The Government is introducing new controls on sales of painkilling tablets in an attempt to curb the number of overdoses and suicides. From next year, packets of paracetamol and aspirin sold at supermarkets and general stores will contain no more than 16 tablets or capsules.


The German government has unfrozen more than $500,000 in aid for the Croat-controlled region of Jajce in central Bosnia-Herzegovina, saying there has been progress in the planned return to the area of hundreds of Bosnian Muslim refugees. The aid was frozen three weeks ago after Bosnian Croat crowds chased returning Muslim refugees away and set fire to their homes. The German foreign minister, Klaus Kinkel, said the freeze had been effective, as now more refugees had returned to their former homes than expected.


Tommy Graham - the suspended Labour MP for Renfrewshire West - has broken his silence: to appeal to the media to leave him alone. In comments passed on by his solicitor, Mr Graham denied that he was planning to stage a "tell-all" news conference, and said he was considering legal action against some newspapers over "derogatory comments which were completely unfounded". Mr Graham has not been seen in public since the suicide of fellow Labour MP Gordon McMaster. He was suspended last week along with two other local party figures.


Conservative employment spokesman David Willetts has become an adviser to an international management consultancy. The former Paymaster General is joining Monitor Company, which specialises in helping organisations to become more competitive. The company said Mr Willetts has had considerable influence on strategic policy-making in the Conservative party over the past 10 years.


Culture, Media and Sport Secretary Chris Smith has hinted that he is examining the issue of 'unbundling' sports coverage deals. There has been much controversy over BSkyB buy-ups of events like golf's Ryder Cup, world boxing championships and England's Test Matches abroad that have deprived non-cable and satellite homes of even the highlights of those sports.

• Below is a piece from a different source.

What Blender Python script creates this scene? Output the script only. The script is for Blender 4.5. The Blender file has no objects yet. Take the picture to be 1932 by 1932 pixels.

But Mr Smith has said "unbundled" deals, which would make recorded highlights available to terrestrial channels, were important to preserve national audiences for sport.


A hoax letter bomb sent to the home of a leading Ulster politician has been blamed on the IRA. Army experts were called to examine the parcel delivered to the east Belfast home of Peter Robinson, deputy leader of Ian Paisley's Democratic Unionist Party, before declaring it a hoax. Mr Robinson and his wife Iris are on holiday in the USA but his son discovered the package, which was said to be elaborate and containing a timer device.


The Government has declined to comment on allegations that MI5 tapped the telephone of Peter Mandelson, the Minister without Portfolio, in the late 1970s. According to the Mail on Sunday the Security Service bugged Mr Mandelson for up to three years and his file remained open for years afterwards. The newspaper claims that MI5 was concerned the young Mr Mandelson might be a Soviet agent.


A woman has been appointed vice president of Iran. It is the first time a woman has been given such a prominent position since the Islamic revolution of 1979. The Iranian president, Mohammed Khatami, announced that Massoumeh Ebtekar, 36, would take on the job of Vice President for Environmental Affairs. Throughout his election campaign Mohammed Khatami promised women a future in which they would be allowed to play a greater part and he won their devoted support.